Boyun Eğen Gazeteci, Gazeteci Değildir!

Gazetecilik; masa başında iktidarların, makam sahiplerinin ya da güç odaklarının hoşuna gidecek manşetler atmak değildir. Eğer gazeteci, güçlüye karşı susacak, yanlışları görmezden gelecek, çıkar ilişkileri uğruna kalemini eğip bükmeye razı olacaksa, o kişiye “gazeteci” denmez. Böylelerine en fazla “basın bülteni memuru” denir.

Gerçek gazetecilik; doğruyu söylemekten, gerçeği haykırmaktan, toplum adına hesap sormaktan geçer. Gazeteci, ne bir partinin borazanıdır, ne de sermayenin propaganda aracıdır. Gazeteci, toplumun gözü, kulağı, dili ve vicdanıdır. Çünkü halkın bilmediğini halka ulaştıran, unutturulmak isteneni gündeme getiren, karanlığa ışık tutan tek güç, özgür basındır.

Gazeteci doğruyu söylemekten korkmaz, tarafsızlıktan sapmaz. Zira gazetecilik, “tehlikesi yüksek, bedeli ağır ama onuru büyük” bir meslektir. Gerçeğin peşinden koşmak çoğu zaman tehditlere, baskılara, hatta hayati risklere rağmen sürdürülür. Ama işte bu yüzden gazetecilik, gerçekten kutsal bir meslektir.

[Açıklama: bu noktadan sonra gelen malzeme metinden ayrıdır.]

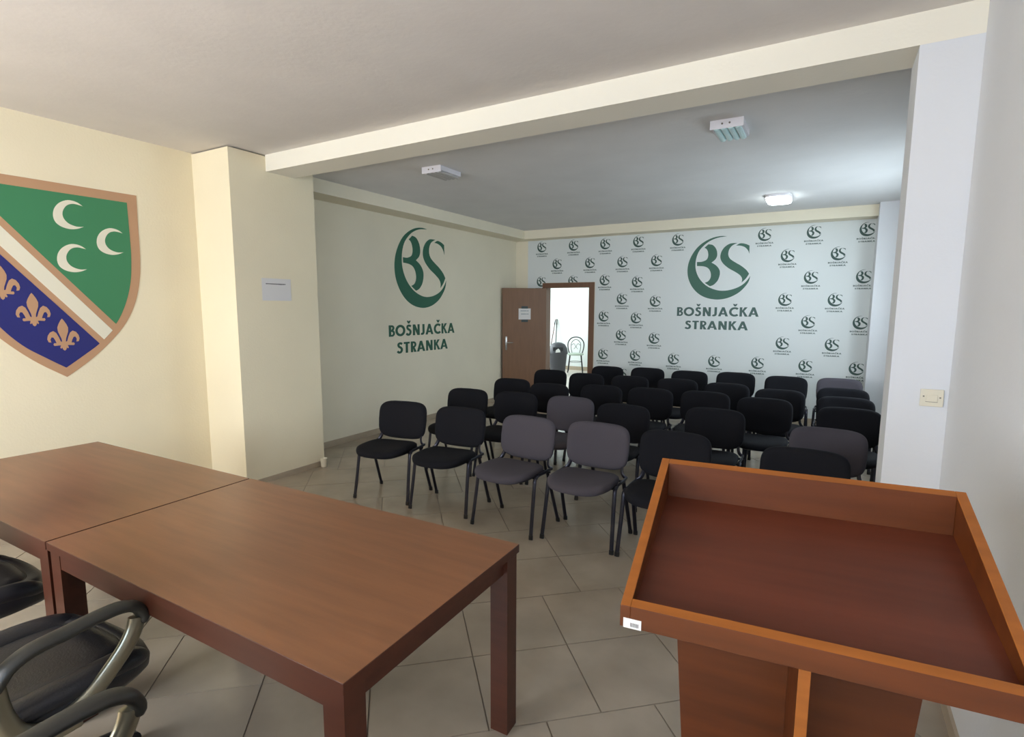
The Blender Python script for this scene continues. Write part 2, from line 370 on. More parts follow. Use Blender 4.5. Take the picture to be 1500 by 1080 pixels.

Unutulmamalıdır ki; boyun eğen, susan, görmezden gelen kalem artık gazetecinin değil, muktedirin kalemidir. Oysa gerçek gazeteci, yanlışı kimin yaptığına bakmadan üzerine yürüyendir. Çünkü halkın çıkarı, kişisel çıkarların, iktidarların ve sermayenin üstündedir.

Kısacası; “Gazeteciyim” diyorsan, gerçeğin yanında duracaksın! Eğer gerçeğin karşısında susuyorsan, sadece mesleğine değil, topluma da ihanet ediyorsun demektir.